一般的には、人が亡くなった事実があるなど、住む人にとって心理的に抵抗のある物件を指します。
ネガティブな印象があるので避けられがちですが、実際に所有している物件が事故物件になってしまい手放したいと考える場合、どのように売却すればよいのでしょうか。
この記事では、事故物件のなかでもマンションについて、売却方法や売り値相場をご紹介します。
事故物件に関する心配や疑問を解消するために、ご参考になれば幸いです。
事故物件を売却する際に押さえるべきポイントと売却方法とは?
事故物件を心理的瑕疵のある物件ということがあります。
瑕疵とは欠陥や欠点のことで、瑕疵のある物件については、それを買主に事前に伝える「告知義務」があります。
告知義務を果たす
告知義務とは、マンションの部屋やエレベーター、屋外の敷地内などで殺人や自殺が起きたことがあったり、該当の部屋で孤独死や不審死などが起きていたりした場合、その物件の買主へ事実を噓偽りなく説明しなければならないという売主に課された義務です。

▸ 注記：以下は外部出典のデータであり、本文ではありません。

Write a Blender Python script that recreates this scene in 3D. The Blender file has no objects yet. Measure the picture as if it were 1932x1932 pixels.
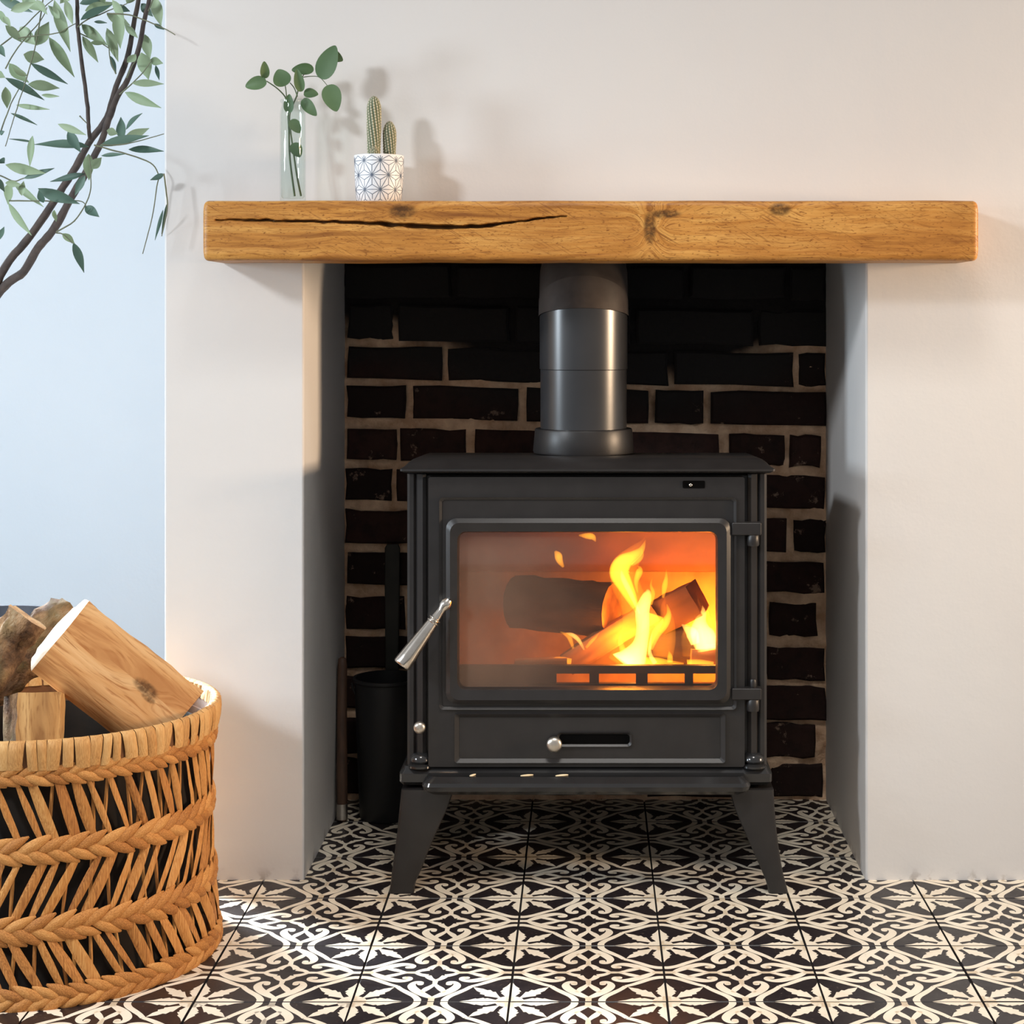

なお、どのようなケースが事故物件に該当するかは法律では定まっていませんが、2021年5月に国土交通省が作成したガイドライン案によると、買主が不快感を抱くかどうかがポイントとなるようです。
なかには1部屋だけでなくマンション全体を事故物件と呼ぶこともあるので、覚えておきましょう。
告知しないとどうなる?
買主に伝えるべき事実があるにもかかわらず告知せずにマンションを売却してしまうと、売主は「告知義務違反」になります。
売却後に買主が過去の事件や事故を知った場合は、「心理的瑕疵」が認められ、契約内容と異なっていることを理由に、契約解除や損害賠償請求にいたる可能性もあります。
事故物件に関してはさまざまな裁判例がありますので、大きなトラブルに発展しないためにも告知を怠らないようにしましょう。
告知義務を果たせば、その後の売却手続きは一般のマンションと同じ流れをたどります。
売り値、セールス範囲、キャッチコピーなどは不動産業者と相談してから売るのが一般的です。
事故物件の相場はどうなっている?
続いては気になる事故物件の売り値相場について。
一般的に事故物件の売り値相場は、そうでない物件に比べて1割から5割ほど低くなる傾向があります。
人が亡くなるといっても殺人や自殺だと割引率が大きく、孤独死などの死因のほうが割引率が小さくなるのが一般的です。
もちろん事故物件も不動産なので立地、周辺環境、築年数などの要素が価格に関わってくることも把握しておきましょう。
ただし、過去に事故が起きた物件だからといって、必ずしも売り値相場が安くなるとはいえません。
なぜなら、事故物件に対する印象や心理的瑕疵は人によって感じ方が異なるからです。
そのため、売却価格は不動産のプロである不動産業者としっかり相談して決めることをおすすめします。